Monday, November 4, 2013

Review: 'Death Overdue'

DEATH OVERDUE
By Mary Lou Kirwin
cozy mystery
November 2013
Gallery Books
ISBN: 9781451684667

Middle-aged Minnesota librarian Karen Nash had a dream come true in Killer Librarian, the opening book in this traditional mystery series by Mary Lou Kirwin. She went on the trip of a lifetime to England, even though the guy she was going to go with dumped her the day of the flight, flew over to London with a younger, prettier woman and ended up dead.

Still, it all worked out. Karen figured out who did in the guy who done her wrong and met the possible love of her life in Caldwell Perkins. He owns the B&B where she ended up staying on her first trip, but what his main passion is collecting books.

In this second entry in the series, Karen has returned to London while she and Caldwell figure out if they should merge their book collections, so to speak. He wants to sell the B&B and set up a bookshop, with Karen as his partner as well as signficant other.

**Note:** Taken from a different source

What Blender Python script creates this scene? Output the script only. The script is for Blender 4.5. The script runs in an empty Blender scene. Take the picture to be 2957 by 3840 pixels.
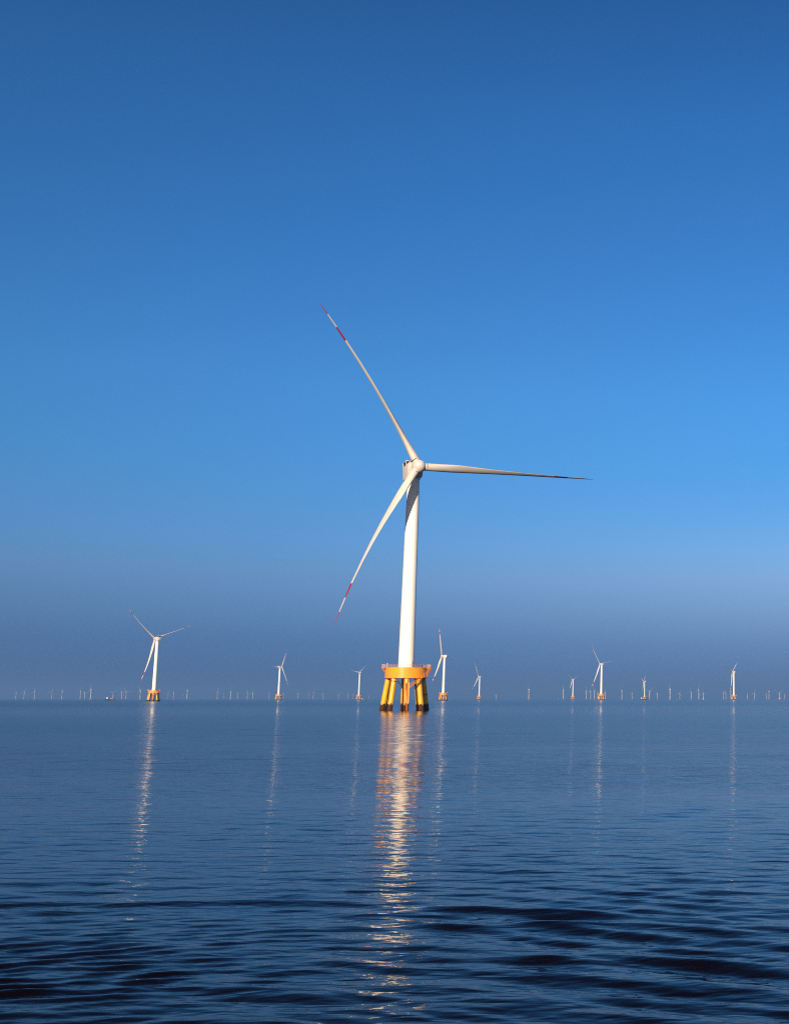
import bpy, bmesh, math, random
import numpy as np
from mathutils import Matrix, Vector

sc = bpy.context.scene
COL = sc.collection
R = math.radians

# ------------------------------------------------------------------ camera
CAM_H = 3.91                     # eye height on the boat, metres above the water
FPX, PX, PY = 4780.0, 2850.0, 1920.0   # focal length and principal point in photo pixels
PITCH = math.atan(701.0 / FPX)
cam = bpy.data.cameras.new('camera')
camo = bpy.data.objects.new('camera', cam)
COL.objects.link(camo)
camo.location = (0, 0, CAM_H)
camo.rotation_euler = (R(90) + PITCH, 0, 0)
cam.sensor_width = 36
cam.lens = FPX / 3840 * 36
cam.shift_x = -(PX - 1478.5) / 3840
cam.clip_start = 0.1
cam.clip_end = 80000
sc.camera = camo

# ------------------------------------------------------------------ sky, sun, exposure
SUN_EL, SUN_TRAVEL = 17.0, 6.0  # elevation; heading the light travels to, degrees from +Y towards +X
world = bpy.data.worlds.new('World')
sc.world = world
world.use_nodes = True
nt = world.node_tree
bg = nt.nodes['Background']
sky = nt.nodes.new('ShaderNodeTexSky')
sky.sky_type = 'NISHITA'
sky.sun_disc = False
sky.sun_elevation = R(SUN_EL)
sky.sun_rotation = math.pi + R(SUN_TRAVEL)
sky.dust_density = 0.3
tc = nt.nodes.new('ShaderNodeTexCoord')
sep = nt.nodes.new('ShaderNodeSeparateXYZ')
nt.links.new(tc.outputs['Generated'], sep.inputs[0])
asin = nt.nodes.new('ShaderNodeMath'); asin.operation = 'ARCSINE'; asin.use_clamp = False
nt.links.new(sep.outputs['Z'], asin.inputs[0])
mr = nt.nodes.new('ShaderNodeMapRange')
mr.inputs['From Min'].default_value = 0.0
mr.inputs['From Max'].default_value = R(60)
nt.links.new(asin.outputs[0], mr.inputs['Value'])
ramp = nt.nodes.new('ShaderNodeValToRGB')
ramp.color_ramp.interpolation = 'EASE'
ramp.color_ramp.interpolation = 'LINEAR'
# smog layer low down and a clear saturated sky above: elevation (deg), tint of the clean-air sky
GRADE = [(0.0, (0.085, 0.235, 0.89)), (1.2, (0.080, 0.213, 0.81)), (2.4, (0.112, 0.248, 0.76)),
         (3.9, (0.190, 0.352, 0.815)), (5.3, (0.252, 0.452, 0.905)), (6.7, (0.250, 0.525, 1.03)),
         (10.3, (0.225, 0.625, 1.15)), (13.4, (0.235, 0.675, 1.22)), (19.2, (0.200, 0.635, 1.185)),
         (25.4, (0.170, 0.588, 1.11)), (30.2, (0.134, 0.495, 0.965)), (45.0, (0.19, 0.48, 0.88))]
el = ramp.color_ramp.elements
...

But before they have even found a place to set up shop, Caldwell's past comes back at a most inopportune time. His former lover Sally Burroughs ditched him, leaving the B&B and disappearing for nearly seven years. Now she shows up with an Italian boyfriend, determined to make Caldwell buy her out.

Even while Caldwell and Karen are processing this information, former girlfriend Sally ends up under a bookcase that was toppled onto her. The coppers suspect both Karen and Caldwell, so mystery book lover Karen is determined to find out who really did Sally in to clear both of their names.

The mystery proceeds as an honest country house-style mystery in which a limited number of suspects, most seeming to have a motive to murder, are within cramped quarters. The B&B setting works very well to bring together Sally's new boyfriend, her sister, a book lover visiting London, the B&B's only employee, Caldwell and our heroine.

The whodunot is the strongest part of the novel. It would fit within the fair play rules set up by the Detection Club (including Dorothy L. Sayers, Agatha Christie, G.K. Chesterton and E.C. Bentley) and rolls along at a nice pace.

The author also shows her knowledge of classic crime fiction, weaving in information about Christie works and other tidbits without committing the faux pas of information dumps.